In a report [1] on Tuesday, the Commerce Department [2] estimated construction spending throughout the month at a seasonally adjusted annual rate of $971 billion, an increase of 1.1 percent over September's revised estimate of $960.3 billion.

Compared to a year ago, October's rate of spending was up 3.3 percent.

A large share of October's increase came in spending on residential projects, which was up 1.3 percent from September to an adjusted yearly rate of $359.1 billion. In the private sector, spending on home construction climbed 1.3 percent, rising for both single-family (1.3 percent) and multifamily (1.8 percent) projects to come to a total rate of $353.8 billion.

Despite the promising gain, economists Patrick Newport and Stephanie Karol at IHS Global Insight [3] called October's residential construction numbers "deceptively strong."

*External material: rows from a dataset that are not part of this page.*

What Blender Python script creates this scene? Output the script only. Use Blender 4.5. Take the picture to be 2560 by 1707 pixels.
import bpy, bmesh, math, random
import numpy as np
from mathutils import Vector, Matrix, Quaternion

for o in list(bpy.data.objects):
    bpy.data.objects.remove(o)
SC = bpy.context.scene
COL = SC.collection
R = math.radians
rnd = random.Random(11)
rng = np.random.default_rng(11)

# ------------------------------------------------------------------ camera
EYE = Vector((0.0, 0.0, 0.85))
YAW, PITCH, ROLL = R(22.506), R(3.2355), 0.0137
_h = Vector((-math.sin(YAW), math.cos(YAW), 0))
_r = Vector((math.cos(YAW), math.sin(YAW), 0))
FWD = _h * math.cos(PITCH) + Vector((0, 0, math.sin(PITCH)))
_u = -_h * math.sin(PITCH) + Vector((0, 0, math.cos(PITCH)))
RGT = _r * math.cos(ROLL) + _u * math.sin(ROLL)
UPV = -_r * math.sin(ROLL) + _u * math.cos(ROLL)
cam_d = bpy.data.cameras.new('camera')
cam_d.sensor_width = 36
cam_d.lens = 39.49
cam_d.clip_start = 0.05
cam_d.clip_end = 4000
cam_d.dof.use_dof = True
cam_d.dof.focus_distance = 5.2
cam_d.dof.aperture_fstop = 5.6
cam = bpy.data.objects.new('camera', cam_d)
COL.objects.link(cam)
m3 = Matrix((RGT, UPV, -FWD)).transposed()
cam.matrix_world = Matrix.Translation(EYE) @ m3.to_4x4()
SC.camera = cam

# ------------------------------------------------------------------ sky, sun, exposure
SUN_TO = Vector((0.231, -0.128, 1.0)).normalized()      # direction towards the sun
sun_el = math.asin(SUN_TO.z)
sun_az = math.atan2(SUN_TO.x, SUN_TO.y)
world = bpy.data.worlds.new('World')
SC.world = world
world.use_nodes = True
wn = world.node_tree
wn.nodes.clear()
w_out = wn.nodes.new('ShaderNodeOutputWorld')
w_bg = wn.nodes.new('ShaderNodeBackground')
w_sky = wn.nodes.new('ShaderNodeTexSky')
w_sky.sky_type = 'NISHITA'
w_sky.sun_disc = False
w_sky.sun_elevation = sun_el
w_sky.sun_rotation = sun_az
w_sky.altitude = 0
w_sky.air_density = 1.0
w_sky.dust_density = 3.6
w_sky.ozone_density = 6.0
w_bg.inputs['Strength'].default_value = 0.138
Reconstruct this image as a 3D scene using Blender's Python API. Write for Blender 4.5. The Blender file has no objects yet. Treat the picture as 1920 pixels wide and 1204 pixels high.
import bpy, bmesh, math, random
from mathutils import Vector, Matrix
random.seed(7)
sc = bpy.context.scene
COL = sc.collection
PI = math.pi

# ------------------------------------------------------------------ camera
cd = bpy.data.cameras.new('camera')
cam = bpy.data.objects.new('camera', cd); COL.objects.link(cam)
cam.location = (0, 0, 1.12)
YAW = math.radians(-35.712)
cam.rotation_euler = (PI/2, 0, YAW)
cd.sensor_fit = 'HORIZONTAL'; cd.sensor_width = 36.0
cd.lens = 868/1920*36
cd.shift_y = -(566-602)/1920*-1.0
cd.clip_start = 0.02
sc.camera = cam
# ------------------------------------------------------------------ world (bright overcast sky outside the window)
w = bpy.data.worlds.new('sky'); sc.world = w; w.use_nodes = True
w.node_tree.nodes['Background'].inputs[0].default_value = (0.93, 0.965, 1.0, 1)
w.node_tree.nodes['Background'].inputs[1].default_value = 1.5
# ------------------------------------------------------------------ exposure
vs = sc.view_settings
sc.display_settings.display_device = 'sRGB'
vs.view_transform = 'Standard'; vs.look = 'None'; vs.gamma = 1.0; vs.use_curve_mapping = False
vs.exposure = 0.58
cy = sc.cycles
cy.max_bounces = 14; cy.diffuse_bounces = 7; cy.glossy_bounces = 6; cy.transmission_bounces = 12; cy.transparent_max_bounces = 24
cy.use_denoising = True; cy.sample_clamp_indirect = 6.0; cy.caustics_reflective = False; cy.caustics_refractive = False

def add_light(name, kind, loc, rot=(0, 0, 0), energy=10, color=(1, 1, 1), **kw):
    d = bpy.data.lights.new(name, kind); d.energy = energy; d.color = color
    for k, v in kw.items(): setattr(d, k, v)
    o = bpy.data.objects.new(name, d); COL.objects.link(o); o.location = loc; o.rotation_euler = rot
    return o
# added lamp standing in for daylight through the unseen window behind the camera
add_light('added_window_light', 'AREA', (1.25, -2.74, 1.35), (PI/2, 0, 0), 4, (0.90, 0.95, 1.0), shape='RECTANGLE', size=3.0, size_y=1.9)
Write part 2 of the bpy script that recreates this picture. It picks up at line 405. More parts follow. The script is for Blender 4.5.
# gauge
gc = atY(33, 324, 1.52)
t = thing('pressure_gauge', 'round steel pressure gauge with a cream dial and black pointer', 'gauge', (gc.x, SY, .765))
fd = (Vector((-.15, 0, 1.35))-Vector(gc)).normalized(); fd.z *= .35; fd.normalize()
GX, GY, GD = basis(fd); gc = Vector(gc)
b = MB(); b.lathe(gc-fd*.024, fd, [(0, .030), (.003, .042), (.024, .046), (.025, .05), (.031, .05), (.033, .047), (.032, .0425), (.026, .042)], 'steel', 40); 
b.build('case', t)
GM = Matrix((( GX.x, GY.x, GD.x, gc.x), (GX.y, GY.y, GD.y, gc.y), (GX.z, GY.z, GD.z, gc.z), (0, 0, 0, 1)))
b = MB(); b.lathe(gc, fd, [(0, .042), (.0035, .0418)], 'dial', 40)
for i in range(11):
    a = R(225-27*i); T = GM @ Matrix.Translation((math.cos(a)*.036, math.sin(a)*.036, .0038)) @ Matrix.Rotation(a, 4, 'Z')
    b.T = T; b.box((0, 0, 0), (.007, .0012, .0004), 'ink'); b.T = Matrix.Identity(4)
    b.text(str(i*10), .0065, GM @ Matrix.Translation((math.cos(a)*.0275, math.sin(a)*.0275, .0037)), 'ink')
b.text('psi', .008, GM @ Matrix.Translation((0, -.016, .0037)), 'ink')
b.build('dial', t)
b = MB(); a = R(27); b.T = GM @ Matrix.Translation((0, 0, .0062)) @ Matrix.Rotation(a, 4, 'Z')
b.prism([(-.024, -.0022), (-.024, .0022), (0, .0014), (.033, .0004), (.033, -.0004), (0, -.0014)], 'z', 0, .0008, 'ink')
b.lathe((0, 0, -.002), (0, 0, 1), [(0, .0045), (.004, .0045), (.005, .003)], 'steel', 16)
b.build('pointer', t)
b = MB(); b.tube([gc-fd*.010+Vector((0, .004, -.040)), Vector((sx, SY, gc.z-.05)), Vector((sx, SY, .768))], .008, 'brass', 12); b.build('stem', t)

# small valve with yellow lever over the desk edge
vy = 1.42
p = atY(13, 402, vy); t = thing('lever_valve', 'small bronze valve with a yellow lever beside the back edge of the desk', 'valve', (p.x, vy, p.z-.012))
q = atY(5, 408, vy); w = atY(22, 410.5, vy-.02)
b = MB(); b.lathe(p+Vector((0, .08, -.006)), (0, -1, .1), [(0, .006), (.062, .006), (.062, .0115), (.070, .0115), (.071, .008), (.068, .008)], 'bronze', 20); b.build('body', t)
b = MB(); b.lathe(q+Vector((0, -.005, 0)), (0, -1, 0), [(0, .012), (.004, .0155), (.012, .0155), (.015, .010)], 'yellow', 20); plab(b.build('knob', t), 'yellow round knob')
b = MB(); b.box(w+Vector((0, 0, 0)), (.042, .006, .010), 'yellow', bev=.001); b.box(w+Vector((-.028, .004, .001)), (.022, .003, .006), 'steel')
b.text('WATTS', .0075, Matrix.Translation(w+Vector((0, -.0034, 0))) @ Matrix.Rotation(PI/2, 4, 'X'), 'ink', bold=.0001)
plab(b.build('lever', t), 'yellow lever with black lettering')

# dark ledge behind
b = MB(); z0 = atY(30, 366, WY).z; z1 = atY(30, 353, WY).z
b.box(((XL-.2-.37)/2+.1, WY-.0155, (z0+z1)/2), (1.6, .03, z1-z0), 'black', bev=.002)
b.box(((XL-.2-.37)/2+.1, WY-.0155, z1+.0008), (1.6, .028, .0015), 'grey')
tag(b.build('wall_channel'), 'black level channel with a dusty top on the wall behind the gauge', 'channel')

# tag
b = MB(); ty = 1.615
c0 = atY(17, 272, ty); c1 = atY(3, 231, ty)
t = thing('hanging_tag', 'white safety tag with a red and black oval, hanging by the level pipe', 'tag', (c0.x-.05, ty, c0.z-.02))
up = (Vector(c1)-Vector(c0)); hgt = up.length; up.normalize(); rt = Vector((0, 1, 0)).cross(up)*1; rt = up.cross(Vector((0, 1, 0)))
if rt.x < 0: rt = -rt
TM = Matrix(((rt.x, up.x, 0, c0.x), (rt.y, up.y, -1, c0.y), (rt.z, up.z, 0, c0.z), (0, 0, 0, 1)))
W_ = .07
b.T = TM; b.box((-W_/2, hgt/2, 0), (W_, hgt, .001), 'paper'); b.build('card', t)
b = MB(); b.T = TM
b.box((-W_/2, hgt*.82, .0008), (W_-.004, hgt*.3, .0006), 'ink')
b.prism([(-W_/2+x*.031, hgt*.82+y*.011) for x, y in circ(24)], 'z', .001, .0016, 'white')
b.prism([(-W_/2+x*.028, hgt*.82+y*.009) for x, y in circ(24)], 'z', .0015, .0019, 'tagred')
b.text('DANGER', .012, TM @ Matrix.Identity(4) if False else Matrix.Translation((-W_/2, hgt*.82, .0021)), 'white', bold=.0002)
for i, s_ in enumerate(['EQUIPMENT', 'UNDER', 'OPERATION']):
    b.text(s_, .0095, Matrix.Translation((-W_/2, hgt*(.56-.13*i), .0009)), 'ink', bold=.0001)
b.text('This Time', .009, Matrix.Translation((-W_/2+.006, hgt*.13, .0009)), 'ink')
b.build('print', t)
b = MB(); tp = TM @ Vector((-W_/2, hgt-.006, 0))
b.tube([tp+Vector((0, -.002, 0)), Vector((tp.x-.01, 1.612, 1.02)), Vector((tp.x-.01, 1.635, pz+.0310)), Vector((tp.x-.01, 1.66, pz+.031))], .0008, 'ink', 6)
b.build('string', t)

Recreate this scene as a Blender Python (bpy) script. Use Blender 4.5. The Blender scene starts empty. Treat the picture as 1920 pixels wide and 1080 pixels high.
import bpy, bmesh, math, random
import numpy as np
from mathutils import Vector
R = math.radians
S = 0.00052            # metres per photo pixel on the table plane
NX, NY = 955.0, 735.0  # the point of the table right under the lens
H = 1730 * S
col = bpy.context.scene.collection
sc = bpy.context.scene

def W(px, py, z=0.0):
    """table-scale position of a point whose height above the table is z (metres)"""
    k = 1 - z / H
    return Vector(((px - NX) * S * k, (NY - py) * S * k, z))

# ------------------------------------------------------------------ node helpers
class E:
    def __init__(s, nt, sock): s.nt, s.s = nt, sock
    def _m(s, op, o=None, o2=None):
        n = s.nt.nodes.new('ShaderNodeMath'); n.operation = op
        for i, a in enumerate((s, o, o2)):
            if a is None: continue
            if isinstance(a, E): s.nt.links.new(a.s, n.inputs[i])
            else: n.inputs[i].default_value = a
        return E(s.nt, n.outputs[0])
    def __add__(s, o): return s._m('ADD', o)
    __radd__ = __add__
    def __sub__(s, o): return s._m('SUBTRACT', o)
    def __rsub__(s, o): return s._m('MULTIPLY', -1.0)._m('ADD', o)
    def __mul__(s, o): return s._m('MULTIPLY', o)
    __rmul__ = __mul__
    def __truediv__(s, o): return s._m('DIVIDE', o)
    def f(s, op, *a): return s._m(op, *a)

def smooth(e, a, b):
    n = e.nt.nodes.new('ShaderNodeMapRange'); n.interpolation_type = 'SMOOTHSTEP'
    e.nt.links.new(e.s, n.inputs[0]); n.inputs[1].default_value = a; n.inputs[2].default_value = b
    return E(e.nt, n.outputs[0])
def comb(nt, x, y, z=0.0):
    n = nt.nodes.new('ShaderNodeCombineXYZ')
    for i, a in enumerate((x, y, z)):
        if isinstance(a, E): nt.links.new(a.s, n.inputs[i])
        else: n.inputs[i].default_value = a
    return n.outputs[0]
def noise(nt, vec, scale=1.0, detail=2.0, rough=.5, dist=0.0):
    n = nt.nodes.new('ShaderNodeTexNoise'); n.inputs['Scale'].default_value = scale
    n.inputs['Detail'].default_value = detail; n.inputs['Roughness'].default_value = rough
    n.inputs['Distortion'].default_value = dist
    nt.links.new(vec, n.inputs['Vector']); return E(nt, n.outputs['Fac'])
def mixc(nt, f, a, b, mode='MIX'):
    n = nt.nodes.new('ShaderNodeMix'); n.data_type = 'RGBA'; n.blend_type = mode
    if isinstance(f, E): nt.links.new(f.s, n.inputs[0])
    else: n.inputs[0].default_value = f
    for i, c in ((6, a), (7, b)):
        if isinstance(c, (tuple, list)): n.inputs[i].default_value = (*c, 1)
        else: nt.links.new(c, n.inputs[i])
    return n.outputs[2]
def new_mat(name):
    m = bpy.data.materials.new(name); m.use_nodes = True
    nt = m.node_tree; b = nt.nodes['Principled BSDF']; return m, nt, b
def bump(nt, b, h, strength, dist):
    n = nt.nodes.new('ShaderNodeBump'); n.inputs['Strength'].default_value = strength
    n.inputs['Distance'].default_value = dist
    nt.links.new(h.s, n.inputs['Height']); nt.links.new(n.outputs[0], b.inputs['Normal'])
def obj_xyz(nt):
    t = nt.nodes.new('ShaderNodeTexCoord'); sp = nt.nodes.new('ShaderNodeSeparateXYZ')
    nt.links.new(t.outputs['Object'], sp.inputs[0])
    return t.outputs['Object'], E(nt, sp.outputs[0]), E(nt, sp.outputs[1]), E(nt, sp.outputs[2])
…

"The figure for single-family construction depends on that month's average single-family home price," the pair said in a note to clients. "That number launched itself into outer space in October ... While this will make fourth-quarter construction spending figures shine, we believe this is an anomaly caused by sampling issues, rather than true, sustainable strength."

Meanwhile, spending on public residential construction dropped 2.2 percent month-over-month, declining to an annual adjusted rate of $5.3 billion. That dip was offset by gains across nearly all categories of nonresidential construction, led by double-digit increases in commercial and public safety projects.